Online Resources are now LIVE
Two fitness experts collaborate to produce an online exercise database to help residents learn how to use the Windermere Community Fitness Park
Windermere Community Fitness Park is unique among outdoor fitness installations in Vancouver for a couple of reasons. It was designed by Windermere PE Director Brad White to provide a full-body workout for up to 30 high school students, Vancouver’s first outdoor PE classroom. The fitness park also the first to include online resources to help students and the local community learn to use the equipment in real time. Simply walk up to any station, scan the QR code with your smart phone, and you’ll be taken to a page showing animations of many of the exercises you can learn to master on that station. Walk around, scan and learn, put together a workout!
So, how did the online resources system for Windermere Community Fitness Park come into being? The first and biggest factor was a chance collaboration between Brad White and local resident William Vrabel, an NSCA-certified personal trainer, now retired, who’d been employed as an instructor in public fitness centres for 35 years.
William describes it this way. “While working as a public trainer I developed a system so that even absolute beginners could feel confident and informed when using fitness centres.” He goes on to say, “When Brad knocked on our door asking for community involvement, we donated and I got involved as I had time on my hands and a skillset that matched the needs of the project.”
The result is the Windermere Community Fitness Park website and online resources system, complete with video-based animations and instructions detailing each exercise. The website was launched last year in an effort to boost fundraising, while the online information system began to come together this summer after the fitness park was open. “We needed someone to perform the exercises while I shot video”, says William. “Brad was the perfect demo-guy. Besides possessing major ‘cred factor’ as a respected educator, he has perfect form and yogi-like body control, flexibility and strength.” He adds with a laugh, “the guy’s a real freak of nature!”

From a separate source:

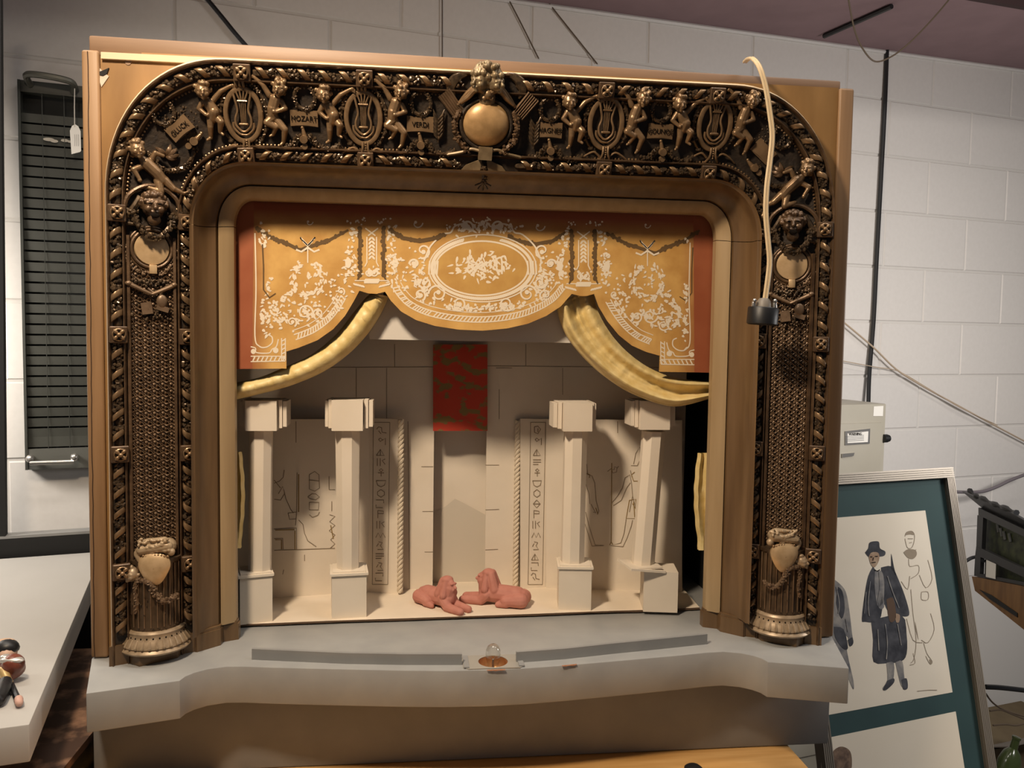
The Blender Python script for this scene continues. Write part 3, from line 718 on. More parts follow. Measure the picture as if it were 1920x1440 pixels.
tr.box(P3(-8, 24, 8), (17*K, 6*K, 20*K), Matrix.Rotation(-.15, 3, 'Y'))
trm = tr.mesh('musical_trophy'); trm.materials.append(LATT)
tf = MB(); rn = random.Random(8)
for i in range(80): tf.ell(P3(rn.uniform(-30, 30), -24+abs(rn.gauss(0, 6)), rn.uniform(2, 8)), K*rn.uniform(1.3, 3.4), 5, 4)
for i in range(50): tf.ell(P3(rn.gauss(4, 12), 34+rn.gauss(0, 4), rn.uniform(3, 9)), K*rn.uniform(1.3, 3.4), 5, 4)
tfm = tf.mesh('knotted_leaves'); tfm.materials.append(LEAF)
for sx, mxy, dxy, txy in ((1, (285, 388), (284, 467), (283, 552)), (-1, (1487, 421), (1485, 497), (1482, 569))):
    k_ = at_band('comic_mask', MASK, *mxy, 0, (sx, 1, 1))
    for nm, me_ in (('open_mouth', mo), ('eye', eym)): sub(nm, me_, k_)
    at_band('hood_moulding', hdm, *mxy); [at_band('ribbon_scroll', b__, *mxy) for b__ in brms]; at_band('garland', mgm, *mxy)
    d_ = at_band('medallion', md, *dxy); sub('medallion_rim', mrm, d_); sub('tab', tb, d_)
    sub('leaf_fringe', fom, d_, kind='stuff')
    t_ = at_band('musical_trophy', trm, *txy); sub('knotted_leaves', tfm, t_, kind='stuff')
# --- fluted drums with cartouches at the feet of the pilasters
oct_ = [(-.547, -.018), (-.517, -.040), (-.470, -.008), (-.466, .040), (-.540, .050)]
for sx in (-1, 1):
    c = (sx*.507, .006, 0)
    obj('drum_plinth', bevelled(MB().prism([(sx*abs(x), y, 0) for x, y in oct_], (0, 0, .016)), .001), COVE, T)
    base = MB().lathe([(.040, .016), (.0505, .0165), (.0525, .0195), (.0505, .0225), (.0485, .024), (.0500, .026), (.0485, .031), (.0455, .036), (.0435, .040), (.0425, .044), (.0435, .047), (.0415, .050), (.038, .051)], c, 48)
    for i in range(30):
        a = 2*PI*i/30; base.cap((c[0]+.0495*math.cos(a), c[1]+.0495*math.sin(a), .028), (c[0]+.0445*math.cos(a), c[1]+.0445*math.sin(a), .037), .0028, .0016, 6)
    obj('drum_base', base, mat('worn gilt base', (.30, .215, .13), .4, .25, (.42, .31, .20), 90), T)
    drum = MB().lathe([(.0385, .046), (.039, .054), (.0385, .06), (.0385, .10), (.038, .150), (.0395, .153), (.0395, .158), (.0001, .159)], c, 144, lambda a, z: 1-(.045*abs(math.sin(a*11)) if .055 < z < .151 else 0))
    d_ = obj('fluted_drum', drum, mat('dark fluted bronze', (.06, .037, .02), .42, .3, (.11, .07, .038), 50), T)
    rg = MB()
    for i in range(26):
        a = 2*PI*i/26; q = V((c[0]+.0388*math.cos(a), c[1]+.0388*math.sin(a), 0)); rg.tube([q+V((0, 0, .056)), q+V((0, 0, .151))], .0010, 5)
    obj('fillet', rg, LATT, d_, kind='stuff')
    dk = MB()
    for i in range(30):
        a = 2*PI*(i+.5)/30; dk.ell((c[0]+.0428*math.cos(a), c[1]+.0428*math.sin(a), .0405), .0016, 6, 4)
    obj('drilled_hole', dk, INK, d_, kind='stuff')
    ms = MB(); rn = random.Random(5)
    for i in range(110):
        a = rn.uniform(0, 2*PI); ms.ell((c[0]+.0385*math.cos(a), c[1]+.0385*math.sin(a), rn.uniform(.052, .056) if i % 2 else rn.uniform(.07, .105)), rn.uniform(.001, .002), 5, 4)
    obj('drum_foliage', ms, LEAF, d_, kind='stuff')
    # cartouche
    px, py = ((304, 1052), (1452, 1032))[sx > 0]; fl_ = -sx
    mc = MB()
    sd = []
    for i in range(40):
        a = 2*PI*i/40; r = 1+.10*math.cos(3*a+PI/2)
        sd.append((27*r*math.cos(a), 27*r*math.sin(a)*1.02))
    rows = []
    for k in range(6):
        q = 1-k/5; rows.append([P3(fl_*x*(q*.98+.02)*.95, y*(q*.98+.02), 44+6*math.sqrt(max(0, 1-q*q))) for x, y in sd])
    mc.grid([[P3(fl_*x*.9, y*.95, 36) for x, y in sd]]+rows, True)
    org = V((c[0], c[1], 0)); 
    anchor = ony(px, py, c[1]); 
    o_ = obj('cartouche_shield', mc.mesh('cartouche_shield'), PALEGOLD, None); o_.location = anchor; setp(o_, T)
    mt = MB(); px_cap(mt, (fl_*-22, -30, 38), (fl_*20, -36, 38), 9, 9); px_cap(mt, (fl_*-18, -40, 34), (fl_*14, -45, 34), 8, 7); px_cap(mt, (fl_*-30, -22, 36), (fl_*-20, -2, 40), 6, 4); px_cap(mt, (fl_*-30, -24, 36), (fl_*-26, -30, 36), 6, 6); px_ell(mt, (fl_*26, -26, 38), 7)
    px_cap(mt, (-14, -36, 26), (14, -30, 10), 12, 14)
    rn = random.Random(15)
    for i in range(46): px_ell(mt, (rn.uniform(-26, 24), rn.uniform(-50, -20), rn.uniform(38, 46)), (rn.uniform(2, 4.5), rn.uniform(2, 4), rn.uniform(1.6, 3.2)))
    o2 = obj('cartouche_crest', sculpt(mt, .001, 2, 'cartouche_crest'), mat('dusty gilt crest', (.34, .24, .14), .45, .2, (.46, .34, .21), 80), None); o2.location = anchor; setp(o2, T)
    mb_ = MB()
    for i in range(9): mb_.ell(anchor+P3(fl_*(-18+5*i), -21+1.4*math.sin(i), 44), 2.6*K, 7, 5)
    obj('pearl_row', mb_, LIT, o2)
    fc = MB(); face(fc, (0, 0, 0), 13, -.5*fl_, 20, 6)
    o3 = obj('cherub_face', sculpt(fc, .0011, 2, 'cherub_face'), mat('worn gilt base', (.3, .2, .1)), None); o3.location = anchor+P3(fl_*-38, 12, 36); o3.rotation_euler = (0, sx*-.25, 0); setp(o3, T)
    g1 = MB(); garland(g1, [anchor+P3(fl_*a, b, f) for a, b, f in ((-30, 22, 38), (-8, 24, 46), (2, 44, 44), (16, 58, 42), (34, 52, 34))], 6*K, 110, 41)
    garland(g1, [anchor+P3(fl_*a, b, f) for a, b, f in ((-30, 20, 38), (-32, 40, 42), (-30, 60, 42), (-33, 78, 40))], 4.5*K, 60, 42)
    obj('garland', g1, LATT, T)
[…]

The videos of Brad demonstrating the exercises were shot over a couple of sessions at the newly opened fitness park this past summer. Once the shooting was complete, William went to work isolating a snippet of video for each exercise showing ideal form and progression. Brad wanted to avoid the extra yearly cost and security issues of hosting video content off site with a third-party hosting service. “Youtube and Vimeo were not options for this project so I had to come up with an alternative to video for the exercises. That solution involved the laborious process of creating a small-file-size animated GIF image representing each exercise.” More than a month and 100 animated GIFs later, the first “volume” of fitness park exercises was ready to share.
This spring Brad and William plan to add more exercises to those listed on the website. “It’s an ongoing project and we have new ideas all the time for what to add”, says William, “Developing this resource is a labour of love, and we are getting feedback already that suggests the community loves what we’ve come up with!”


Brad White compiled a spreadsheet of exercises for each of the 16 stations of the fitness park, which was converted into the publication on the left. There are more exercises in this database than have been represented by the animations. This spring, these additional exercises will be filmed and new animations will be added to the website.